Maybe I should be nicer to my computer.
In more modern versions of sci-fi, the threat of a world destroyed by nuclear war has been replaced by a view that the world will be destroyed by some sort of man-created natural disaster.
But we do have a few things seen in sci-fi in the past. We have communicators that can fit in the palm of our hands and flip open to talk to anyone. They’re called cellphones. Anyone else out there remember the early days of mobile phones that were in a bag you had to get out of your car to use?
Think of the technology that’s held in the palm of our hands. The data that used to be stored in computers that took up entire rooms now can be carried around with you. It’s mind-blowing.
We also have hands-free voice commands. While the intelligence and independence of Hal is not a realization, we literally can talk to our computers, cars and other devices with voice-command technology. We can sit in our cars and tell our radio to come on or tell our phone to dial a number.
The technology that reminds me most of a sci-fi film is touch-screen technology. Not that long ago, sci-fi films showed a future where you can move and transfer data on a screen by touch. My iPod Touch makes me see the reality of how the creative minds of past sci-fi films could see the possibility of the future.
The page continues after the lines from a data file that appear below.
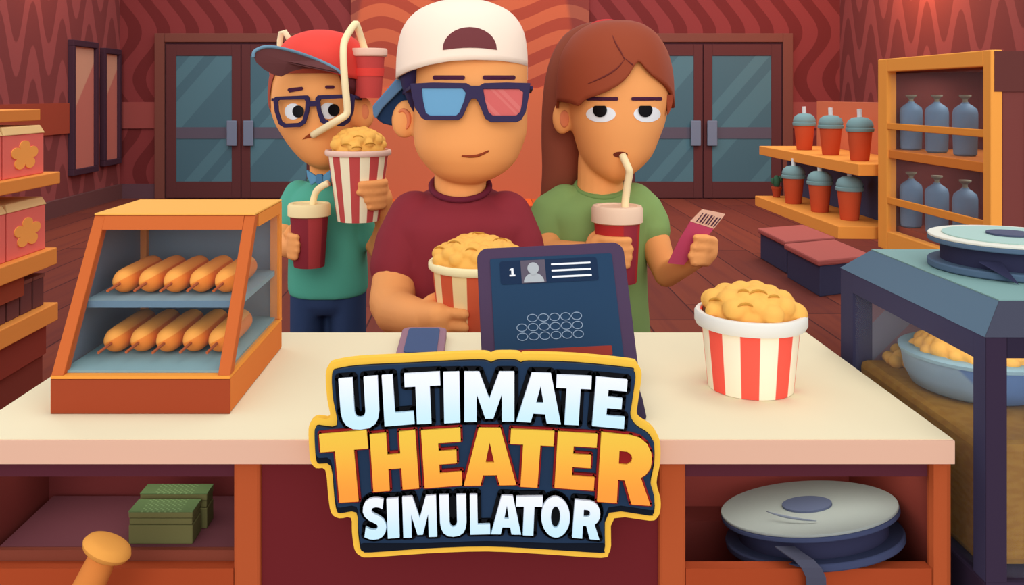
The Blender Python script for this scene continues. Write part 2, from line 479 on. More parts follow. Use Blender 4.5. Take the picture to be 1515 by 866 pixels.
MB().box(X0+.0, X0+.004, Y0+.04, Y1-.08, Zb+.0, Zt-.06).build('glass_pane', clear_glass('cooler_glass', '#c8a8a8', .05), fr)
MB().box(X0-.005, X0+.39, Y0+.045, Y1-.05, 1.085, 1.12).build('shelf', mat('#dd8234'), t, bevel=.003)
MB().box(X0+.04, X0+.39, Y0+.05, Y1-.05, .77, .80).build('shelf', mat('#a04a2c'), t)
MB().box(X0-.011, X0-.001, Y0+.04, Y1-.08, 1.205, 1.232).build('guard_rail', m_or2, t, bevel=.003)
MB().box(X0-.011, X0-.001, Y0+.04, Y1-.08, .895, .925).build('guard_rail', m_or2, t, bevel=.003)
m_bot = mat('#6a8fa8', rough=.5, spec=.3); m_cap = mat('#8c8f78')
names = ['upper shelf of the cooler, the bottle farthest from the viewer', 'upper shelf of the cooler, the middle bottle', 'upper shelf of the cooler, the bottle nearest the viewer',
         'lower shelf of the cooler, the bottle farthest from the viewer', 'lower shelf of the cooler, the middle bottle', 'lower shelf of the cooler, the bottle nearest the viewer']
proto = None; k = 0
for z in (1.121, .801):
    for u, x in ((1348, 1.79), (1386, 1.81), (1428, 1.82)):
        y = 1300*x/(u-CU)
        lab = 'blue bottle on the '+names[k]
        if proto is None:
            proto = thing('drink_bottle', (x, y, z), lab, 'bottle', 'blue bottles in the cooler')
            MB().lathe([(.034,0),(.040,.006),(.043,.10),(.043,.158),(.039,.175),(.024,.188),(.014,.194),(.012,.2)], (x, y, z), seg=28).build('bottle_body', m_bot, proto, smooth='auto')
            MB().lathe([(.0085,.2),(.0085,.212),(.021,.222),(.021,.228),(.006,.228)], (x, y, z), seg=20).build('bottle_stopper', m_cap, proto, smooth='auto')
        else: copy_tree(proto, (x, y, z), lab)
        k += 1
# ================================================================== RIGHT: CUP SHELVES
t = thing('cup_stand', (1.85, 4.2, 0), 'two tier orange wooden stand of lidded cups beside the cooler', 'shelf stand')
def slab(pts, z0, z1): return MB().hexa([(x, y, z0) for x, y in pts], [(x, y, z1) for x, y in pts])
slab([(1.637,3.8),(1.99,3.77),(1.99,5.15),(1.637,5.15)], .998, 1.049).build('shelf', mat('#f7a145'), t, bevel=.003)
slab([(1.55,3.8),(1.99,3.77),(1.99,4.95),(1.55,4.95)], .725, .78).build('shelf', mat('#f7a145'), t, bevel=.003)
MB().box(1.80, 1.99, 3.8, 5.15, .781, .997).build('middle_panel', mat('#4c5270'), t)
MB().box(1.99, 2.03, 3.8, 5.19, .7, 1.31).build('back_panel', mat('#da7d58'), t)
MB().box(1.88, 1.985, 3.8, 3.98, 0, .724).build('support_post', mat('#5a2e2b'), t)
proto = None; k = 0
lab = ['upper tier, nearest the cooler', 'upper tier, in the middle', 'upper tier, at the far end', 'lower tier, nearest the viewer', 'lower tier, in the middle', 'lower tier, beside the small cactus']
for z, lst in ((1.0495, ((1272, 4.0), (1229, 4.38), (1190, 4.78))), (.7805, ((1257, 4.0), (1213, 4.27), (1174, 4.6)))):
    for u, y in lst:
        x = (u-CU)*y/FPX
        l = 'orange cup with a grey green lid, '+lab[k]
        if proto is None:
            proto = thing('lidded_cup', (x, y, z), l, 'cup', 'orange lidded cups on the two tier stand')
            MB().lathe([(.038,0),(.040,.003),(.053,.135)], (x,y,z), seg=32).build('cup_body', mat('#cc5632'), proto, smooth='auto')
            MB().lathe([(.059,.132),(.061,.137),(.061,.147),(.056,.15),(.058,.156),(.058,.163),(.050,.182),(.032,.195),(.012,.198)], (x,y,z), seg=32).build('lid', mat('#7fa09e'), proto, smooth='auto')
            MB().tube([(x,y,z+.19), (x-.002,y,z+.235)], .0105).build('straw', mat('#e6e4dd'), proto, smooth='auto')
        else: copy_tree(proto, (x, y, z), l)
        k += 1
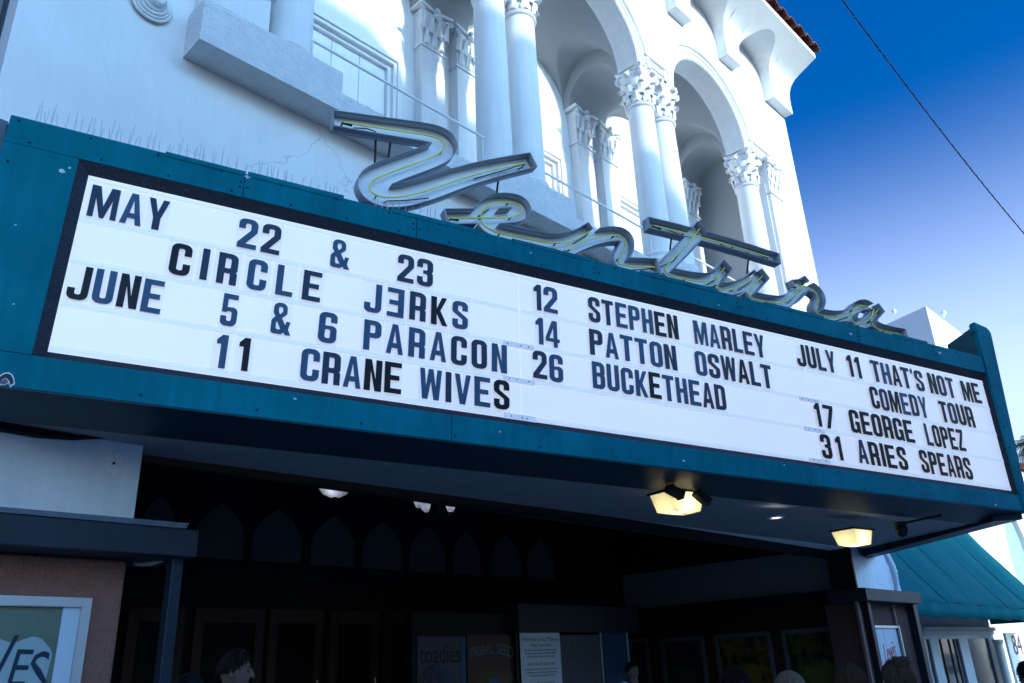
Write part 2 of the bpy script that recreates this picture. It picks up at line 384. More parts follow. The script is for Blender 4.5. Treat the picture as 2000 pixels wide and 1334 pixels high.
# end pilasters at the facade
def pilaster(x0, x1, y0, y1, zb, zn, zt, cap=True):
    p = obj('pilaster', MB().box(x0, x1, y0, y1, zb, zn), WHITE, th, bevel=.012)
    m_ = MB(); d = y1 - y0; cxm = (x0 + x1) / 2
    m_.box(x0 - .035, x1 + .035, y0 - .035, y1, zn, zn + .05)
    h = zt - zn
    m_.hexa([(x0, y0, zn + .05), (x1, y0, zn + .05), (x1, y1, zn + .05), (x0, y1, zn + .05)], [(x0 - .03, y0 - .04, zt - .1), (x1 + .03, y0 - .04, zt - .1), (x1 + .03, y1, zt - .1), (x0 - .03, y1, zt - .1)])
    nl = max(2, int((x1 - x0) / .16))
    for row in range(2):
        for k in range(nl + row):
            lx = x0 + (k + .5 - .5 * row) * (x1 - x0) / nl; zz = zn + .06 + row * h * .3; off = y0 - .02 - row * .03
            m_.grid([[(lx - .07 * (1 - .5 * q), off - .05 * q * q, zz + h * .36 * q), (lx, off - .03 - .05 * q * q, zz + h * .36 * q + .01), (lx + .07 * (1 - .5 * q), off - .05 * q * q, zz + h * .36 * q)] for q in (0, .3, .6, .85, 1, .9)])
    for sx_, xx in ((-1, x0), (1, x1)):
        pts = [(xx + sx_ * (.01 + .07 * (1 - j / 18) * math.cos(j * .5)), y0 - .07 - .05 * (1 - j / 18) * math.cos(j * .5), zt - .2 + .075 * (1 - j / 18) * math.sin(j * .5)) for j in range(15)]
        m_.tube(pts, .034, 8)
    m_.ball((cxm, y0 - .12, zt - .2), .1, .07, .05, 10); m_.ball((cxm, y0 - .13, zt - .07), .06, .05, .06, 8)
    top_ = [(x0 - .11, y0 - .13), (x0 + .1 * (x1 - x0), y0 - .10), (cxm, y0 - .06), (x1 - .1 * (x1 - x0), y0 - .10), (x1 + .11, y0 - .13), (x1 + .11, y1), (x0 - .11, y1)]
    m_.poly([top_], lambda u, v, dd: (u, v, zt - .075 + dd), .07)
    obj('capital', m_, WHITE, p, smooth=True, angle=45, world=False)
    return p
pilaster(16.45, 17.05, YF - .09, YF + .05, ZB, ZN, ZS - .03)
pl = pilaster(2.60, 3.42, YF - .09, YF + .3, ZB, ZN, ZS - .03)
m_ = MB()   # panel mouldings on the left end pilaster
for zz, r_ in ((9.02, .05), (9.2, .03)): m_.tube([(2.6, YF - .1, zz), (3.46, YF - .1, zz)], r_, 12)
m_.tube([(2.72, YF - .1, 11.5), (2.72, YF - .1, 9.3), (3.34, YF - .1, 9.3), (3.34, YF - .1, 11.5)], .03, 8)
obj('panel_moulding', m_, WHITE, pl, smooth=True, world=False)
# back wall and its pilasters
wins = [((a + b) / 2 - 1.2 + .0, (a + b) / 2 + 1.2, 9.0, 11.42) for a, b in BAYS]
w = MB(); x = 2.3
for x0, x1, z0, z1 in wins:
    w.box(x, x0, YB, YB + .3, 8.0, 15.0); w.box(x0, x1, YB, YB + .3, 8.0, z0); w.box(x0, x1, YB, YB + .3, z1, 15.0); x = x1
w.box(x, 17.2, YB, YB + .3, 8.0, 15.0)
obj('loggia_back_wall', w, WHITE, th)
for x0, x1, z0, z1 in wins:
    f = MB()
    for i, (o_, y_) in enumerate(((0.0, -.05), (.07, -.014), (.14, .062))):
        t_ = .08
        for bx in ((x0 - .1 + o_, x0 - .1 + o_ + t_, z0 - .1 + o_, z1 + .1 - o_), (x1 + .1 - o_ - t_, x1 + .1 - o_, z0 - .1 + o_, z1 + .1 - o_), (x0 - .1 + o_ + t_, x1 + .1 - o_ - t_, z1 + .1 - o_ - t_, z1 + .1 - o_), (x0 - .1 + o_ + t_, x1 + .1 - o_ - t_, z0 - .1 + o_, z0 - .1 + o_ + t_)):
            f.box(bx[0], bx[1], YB + y_, YB + y_ + .12, bx[2], bx[3])
    wf = obj('window', f, WHITE, th, bevel=.006)
    p = MB(); n = 4; wd = (x1 - x0 - .24) / n
    for k in range(n): p.box(x0 + .12 + k * wd + .006, x0 + .12 + (k + 1) * wd - .006, YB + .13, YB + .17, z0 + .1, z1 - .1)
    obj('shutter_panel', p, WHITE, wf, bevel=.004, world=False)
for i in (0, 1, 2):
    for x in ((COLX[2 * i] + .03, COLX[2 * i + 1] + .06)): pass
for cx in [COLX[0] + .1, COLX[1] + .12, COLX[2] + .22, COLX[3] + .12, COLX[4] + .22, COLX[5] + .1]:
    pilaster(cx - .27, cx + .27, YB - .2, YB, 8.3, ZN + .05, ZS - .02)
# vaults over the three bays
def vault(a, b):
    x0, x1 = a + .27, b - .27; cx = (x0 + x1) / 2; ax = (x1 - x0) / 2; y0, y1 = YF + .5, YB; cy = (y0 + y1) / 2; ay = (y1 - y0) / 2
    rows = []; n = 56
    for i in range(n + 1):
        u = -math.cos(PI * i / n); row = []
        for j in range(n + 1):
            v = -math.cos(PI * j / n)
            top1 = RA + (1.0 - RA) * (v + 1) / 2
            h1 = top1 * math.sqrt(max(0, 1 - u * u)); h2 = 1.02 * math.sqrt(max(0, 1 - v * v))
            k = 18; z = math.log(math.exp(k * h1) + math.exp(k * h2)) / k - (math.log(2) / k) * (1 if abs(h1 - h2) < .02 else math.exp(-abs(h1 - h2) * 9))
            row.append((cx + ax * u, cy + ay * v, ZS + max(z, 0)))
        rows.append(row)
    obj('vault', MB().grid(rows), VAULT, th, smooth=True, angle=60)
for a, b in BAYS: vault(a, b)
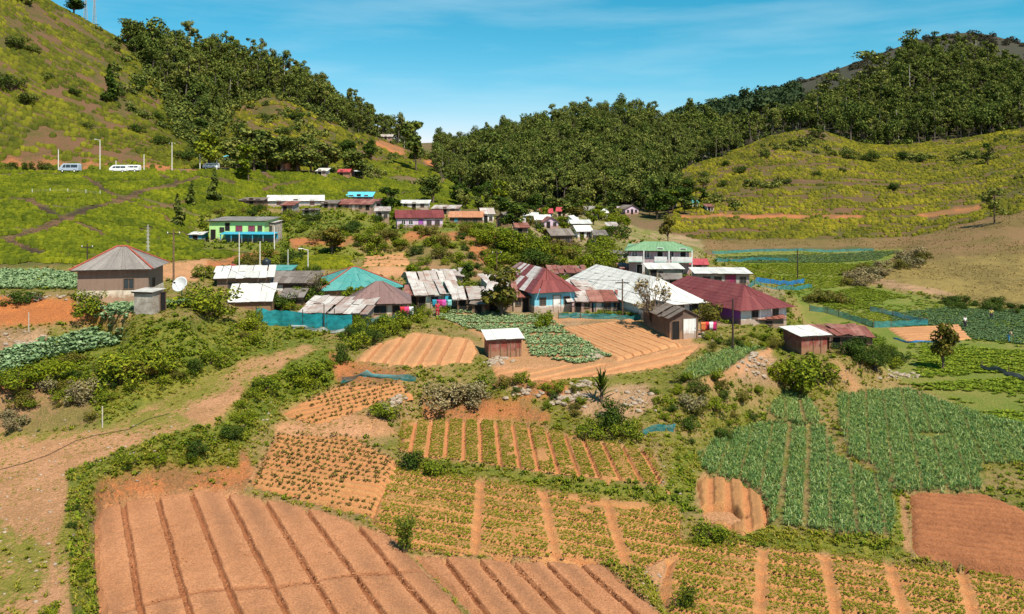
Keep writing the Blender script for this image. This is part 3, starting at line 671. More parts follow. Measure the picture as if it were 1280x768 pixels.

It’s kind of cool when you think back.
We might not have flying cars yet, but ten years ago I didn’t imagine a touch-screen tablet as a reality either. Who knows what 2012 or the near future can bring?
Maybe one day we will teleport, travel to the far reaches of space — if NASA gets funding again — or ride on hovering skateboards? According to “Star Trek: First Contact,” we’ll have warp drive by 2063. Well have to check back on that one in 51 years.